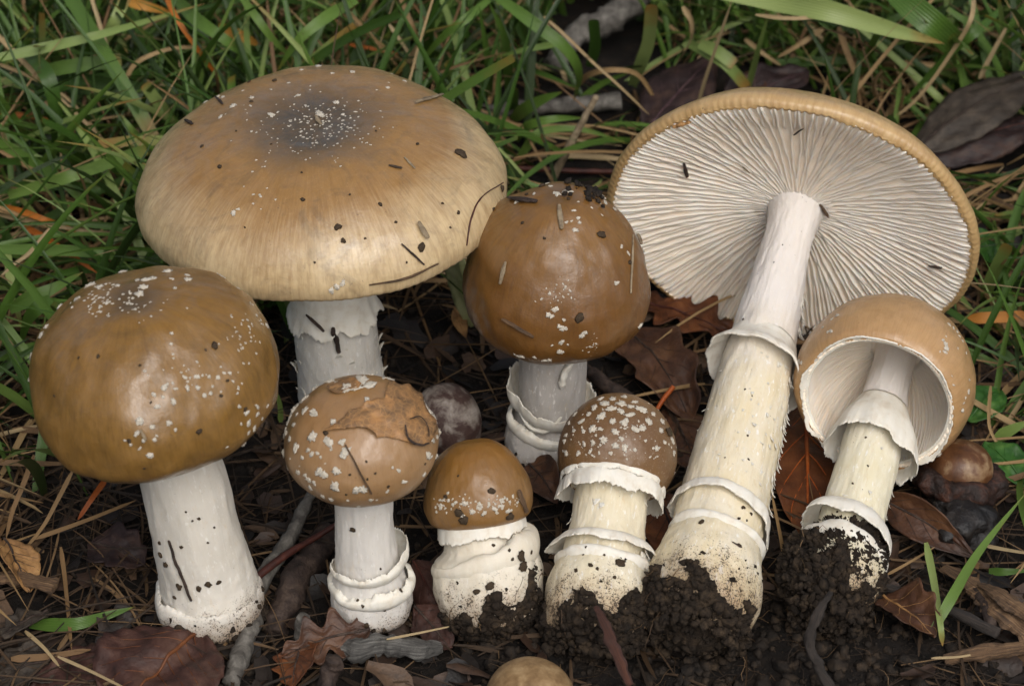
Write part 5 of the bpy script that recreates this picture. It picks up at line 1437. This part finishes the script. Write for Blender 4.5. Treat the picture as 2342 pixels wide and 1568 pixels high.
leaf('dark maroon leaf under the grey-brown one at the right edge', (2110, 365, 0.5), (2390, 270, 1.1), 1.5, 'leaf_purple', ovate, -0.25, 0.05, 0.3, 22, 'twig_red', 6)
leaf('pale green leaf standing behind the left of the round chestnut cap', (1075, 745, 0.3), (1030, 560, 2.4), 1.3, 'leaf_pale', ovate, 0.15, 0.0, -0.9, 23, 'leaf_pale', 4)
leaf('small yellow leaf bit below the pale green leaf', (1040, 705, 0.4), (1066, 772, 0.3), 0.36, 'leaf_tan', pointed, 0.3, 0.0, 0.2, 24, 'leaf_tan', 0)
leaf('brown folded leaf lying in front of the black husk', (2008, 1136, 0.9), (2232, 1276, 0.5), 0.9, 'leaf_brown', pointed, 0.2, 0.05, 0.9, 25, 'twig_dark', 5, None, 0.05, 0.03, 0.5)
leaf('curled tan leaf below the dark purple twig', (2020, 1362, 0.4), (2138, 1452, 0.35), 1.2, 'leaf_brown', ragged_leaf, 0.7, 0.06, 0.1, 26, 'leaf_tan', 4)
leaf('broad green weed leaf right of the small bell-shaped cap', (2212, 960, 0.3), (2290, 890, 0.7), 1.0, 'leaf_green', ovate, 0.15, 0.08, 0.1, 27, 'leaf_green', 4)
leaf('second green weed leaf lower at the right edge', (2350, 1110, 0.3), (2250, 1010, 0.6), 1.0, 'leaf_green', ovate, 0.15, 0.08, 0.0, 28, 'leaf_green', 4)
leaf('small green weed leaf at the right of the upturned rim', (2270, 600, 0.4), (2230, 520, 1.0), 0.8, 'leaf_green', ovate, 0.2, 0.06, 0.2, 29, 'leaf_green', 3)
twig('leaf_stalk_bit', 'leaf stalk', 'short orange leaf stalk behind the warted young mushroom', [(1540, 884, 0.9), (1518, 912, 0.8), (1496, 946, 0.6)], [0.06, 0.055, 0.05], 'orange_stalk', 8, 0.1, 31)

# ------------------------------------------------------------------ nuts
def nut(name, label, px, hh, prof, mat, ax, rough=0.02, seed=0, cat='nut'):
    p = at_h(px[0], px[1], hh)
    P = spline(prof, 40)
    V, F, _ = lathe([(max(0.01, q.x), q.y) for q in P], 48, lambda th, i, r, z: (r * (1 + rough * fbm(math.cos(th) * 1.6 + seed, math.sin(th) * 1.6, z * 1.8, 4)), z, 0), True, True)
    o = link(name, mk(name, V, F), MAT[mat])
    o.matrix_world = Matrix.Translation(p) @ basis(Vector(ax).normalized()).to_4x4()
    return tag(o, label, cat)
nut('nut', 'dark purplish nut with whitish mould behind the small leaf-topped mushroom', (1022, 962), 0.85, [(0, -0.85), (0.5, -0.75), (0.78, -0.2), (0.74, 0.35), (0.45, 0.75), (0, 0.92)], 'nut_bloom', (-0.25, 0.3, 1), 0.05, 3)
nut('nut', 'smooth tan speckled nut cut off by the bottom edge', (1212, 1606), 0.95, [(0, -0.85), (0.6, -0.7), (0.92, -0.1), (0.85, 0.42), (0.5, 0.8), (0, 0.92)], 'nut_tan', (0.15, 0.2, 1), 0.02, 5)
nn = nut('nut', 'shiny brown nut with a pale patch seated in a dark wrinkled husk', (2196, 1072), 1.1, [(0, -0.6), (0.5, -0.5), (0.72, -0.1), (0.66, 0.3), (0.4, 0.55), (0, 0.64)], 'nut_shiny', (0.1, 0.2, 1), 0.04, 7)
P = spline([(0.55, -0.62), (0.9, -0.55), (1.05, -0.28), (0.92, 0.0), (0.70, 0.04), (0.62, -0.12)], 30)
V, F, _ = lathe([(q.x, q.y) for q in P], 72, lambda th, i, r, z: (r * (1 + 0.14 * fbm(math.cos(th) * 2.4, math.sin(th) * 2.4, z * 3.2, 4) + 0.03 * math.sin(th * 14 + 3 * z)), z + 0.12 * fbm(math.cos(th) * 1.8 + 4, math.sin(th) * 1.8, 1, 3), 0))
link('husk', mk('husk', V, F), MAT['husk'], nn)
nut('husk_lump', 'black rotten husk lump below the shiny nut at the right', (2205, 1190), 0.55, [(0, -0.55), (0.5, -0.5), (0.82, -0.1), (0.7, 0.3), (0.35, 0.48), (0, 0.5)], 'black_husk', (0.2, 0.1, 1), 0.5, 9, 'husk')

# ------------------------------------------------------------------ things stuck on the caps
def hit(u, v, only=None):
    r = cast(u, v, only)
    return r if r else None
CR = [lump_mesh('soil_crumb', 2, 0.7, 60 + s, (1, 0.75, 0.5), 1.5) for s in range(5)]
for m_ in CR: m_.materials.append(MAT['speck'])
BOX = {'A': (345, 850, 290, 250), 'B': (733, 420, 425, 272), 'C': (1272, 618, 215, 212), 'D': (825, 1003, 178, 155), 'E': (1093, 1105, 122, 98), 'F': (1412, 1035, 140, 135)}
STEM = {'A': (440, 1240, 90, 160), 'D': (850, 1330, 90, 120), 'E': (1115, 1310, 125, 110), 'F': (1366, 1310, 110, 90), 'G': (1690, 930, 190, 450), 'H': (1925, 1160, 110, 190)}
def place_words(u, v, key):
    x, y, rx, ry = (BOX if key in BOX and ((u - BOX[key][0]) / BOX[key][2]) ** 2 + ((v - BOX[key][1]) / BOX[key][3]) ** 2 < 1.1 else STEM)[key]
    dx, dy = (u - x) / rx, (v - y) / ry
    d_ = math.hypot(dx, dy)
    ver = 'upper' if dy < -0.25 else 'lower' if dy > 0.25 else ''
    hor = 'left' if dx < -0.2 else 'right' if dx > 0.2 else ''
    if not ver and not hor: return 'in the middle'
    return ('near the edge, ' if d_ > 0.72 else 'well in, ' if d_ < 0.42 else '') + ' '.join(q for q in (ver, hor) if q)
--
## REQUIRED WORK
Copy the material shown above in full and exactly. Skip the pictures.

## TASK OUTPUT
Write part 5 of the bpy script that recreates this picture. It picks up at line 1437. This part finishes the script. Write for Blender 4.5. Treat the picture as 2342 pixels wide and 1568 pixels high.
leaf('dark maroon leaf under the grey-brown one at the right edge', (2110, 365, 0.5), (2390, 270, 1.1), 1.5, 'leaf_purple', ovate, -0.25, 0.05, 0.3, 22, 'twig_red', 6)
leaf('pale green leaf standing behind the left of the round chestnut cap', (1075, 745, 0.3), (1030, 560, 2.4), 1.3, 'leaf_pale', ovate, 0.15, 0.0, -0.9, 23, 'leaf_pale', 4)
leaf('small yellow leaf bit below the pale green leaf', (1040, 705, 0.4), (1066, 772, 0.3), 0.36, 'leaf_tan', pointed, 0.3, 0.0, 0.2, 24, 'leaf_tan', 0)
leaf('brown folded leaf lying in front of the black husk', (2008, 1136, 0.9), (2232, 1276, 0.5), 0.9, 'leaf_brown', pointed, 0.2, 0.05, 0.9, 25, 'twig_dark', 5, None, 0.05, 0.03, 0.5)
leaf('curled tan leaf below the dark purple twig', (2020, 1362, 0.4), (2138, 1452, 0.35), 1.2, 'leaf_brown', ragged_leaf, 0.7, 0.06, 0.1, 26, 'leaf_tan', 4)
leaf('broad green weed leaf right of the small bell-shaped cap', (2212, 960, 0.3), (2290, 890, 0.7), 1.0, 'leaf_green', ovate, 0.15, 0.08, 0.1, 27, 'leaf_green', 4)
leaf('second green weed leaf lower at the right edge', (2350, 1110, 0.3), (2250, 1010, 0.6), 1.0, 'leaf_green', ovate, 0.15, 0.08, 0.0, 28, 'leaf_green', 4)
leaf('small green weed leaf at the right of the upturned rim', (2270, 600, 0.4), (2230, 520, 1.0), 0.8, 'leaf_green', ovate, 0.2, 0.06, 0.2, 29, 'leaf_green', 3)
twig('leaf_stalk_bit', 'leaf stalk', 'short orange leaf stalk behind the warted young mushroom', [(1540, 884, 0.9), (1518, 912, 0.8), (1496, 946, 0.6)], [0.06, 0.055, 0.05], 'orange_stalk', 8, 0.1, 31)

# ------------------------------------------------------------------ nuts
def nut(name, label, px, hh, prof, mat, ax, rough=0.02, seed=0, cat='nut'):
    p = at_h(px[0], px[1], hh)
    P = spline(prof, 40)
    V, F, _ = lathe([(max(0.01, q.x), q.y) for q in P], 48, lambda th, i, r, z: (r * (1 + rough * fbm(math.cos(th) * 1.6 + seed, math.sin(th) * 1.6, z * 1.8, 4)), z, 0), True, True)
    o = link(name, mk(name, V, F), MAT[mat])
    o.matrix_world = Matrix.Translation(p) @ basis(Vector(ax).normalized()).to_4x4()
    return tag(o, label, cat)
nut('nut', 'dark purplish nut with whitish mould behind the small leaf-topped mushroom', (1022, 962), 0.85, [(0, -0.85), (0.5, -0.75), (0.78, -0.2), (0.74, 0.35), (0.45, 0.75), (0, 0.92)], 'nut_bloom', (-0.25, 0.3, 1), 0.05, 3)
nut('nut', 'smooth tan speckled nut cut off by the bottom edge', (1212, 1606), 0.95, [(0, -0.85), (0.6, -0.7), (0.92, -0.1), (0.85, 0.42), (0.5, 0.8), (0, 0.92)], 'nut_tan', (0.15, 0.2, 1), 0.02, 5)
nn = nut('nut', 'shiny brown nut with a pale patch seated in a dark wrinkled husk', (2196, 1072), 1.1, [(0, -0.6), (0.5, -0.5), (0.72, -0.1), (0.66, 0.3), (0.4, 0.55), (0, 0.64)], 'nut_shiny', (0.1, 0.2, 1), 0.04, 7)
P = spline([(0.55, -0.62), (0.9, -0.55), (1.05, -0.28), (0.92, 0.0), (0.70, 0.04), (0.62, -0.12)], 30)
V, F, _ = lathe([(q.x, q.y) for q in P], 72, lambda th, i, r, z: (r * (1 + 0.14 * fbm(math.cos(th) * 2.4, math.sin(th) * 2.4, z * 3.2, 4) + 0.03 * math.sin(th * 14 + 3 * z)), z + 0.12 * fbm(math.cos(th) * 1.8 + 4, math.sin(th) * 1.8, 1, 3), 0))
link('husk', mk('husk', V, F), MAT['husk'], nn)
nut('husk_lump', 'black rotten husk lump below the shiny nut at the right', (2205, 1190), 0.55, [(0, -0.55), (0.5, -0.5), (0.82, -0.1), (0.7, 0.3), (0.35, 0.48), (0, 0.5)], 'black_husk', (0.2, 0.1, 1), 0.5, 9, 'husk')

# ------------------------------------------------------------------ things stuck on the caps
def hit(u, v, only=None):
    r = cast(u, v, only)
    return r if r else None
CR = [lump_mesh('soil_crumb', 2, 0.7, 60 + s, (1, 0.75, 0.5), 1.5) for s in range(5)]
for m_ in CR: m_.materials.append(MAT['speck'])
BOX = {'A': (345, 850, 290, 250), 'B': (733, 420, 425, 272), 'C': (1272, 618, 215, 212), 'D': (825, 1003, 178, 155), 'E': (1093, 1105, 122, 98), 'F': (1412, 1035, 140, 135)}
STEM = {'A': (440, 1240, 90, 160), 'D': (850, 1330, 90, 120), 'E': (1115, 1310, 125, 110), 'F': (1366, 1310, 110, 90), 'G': (1690, 930, 190, 450), 'H': (1925, 1160, 110, 190)}
def place_words(u, v, key):
    x, y, rx, ry = (BOX if key in BOX and ((u - BOX[key][0]) / BOX[key][2]) ** 2 + ((v - BOX[key][1]) / BOX[key][3]) ** 2 < 1.1 else STEM)[key]
    dx, dy = (u - x) / rx, (v - y) / ry
    d_ = math.hypot(dx, dy)
    ver = 'upper' if dy < -0.25 else 'lower' if dy > 0.25 else ''
    hor = 'left' if dx < -0.2 else 'right' if dx > 0.2 else ''
    if not ver and not hor: return 'in the middle'
    return ('near the edge, ' if d_ > 0.72 else 'well in, ' if d_ < 0.42 else '') + ' '.join(q for q in (ver, hor) if q)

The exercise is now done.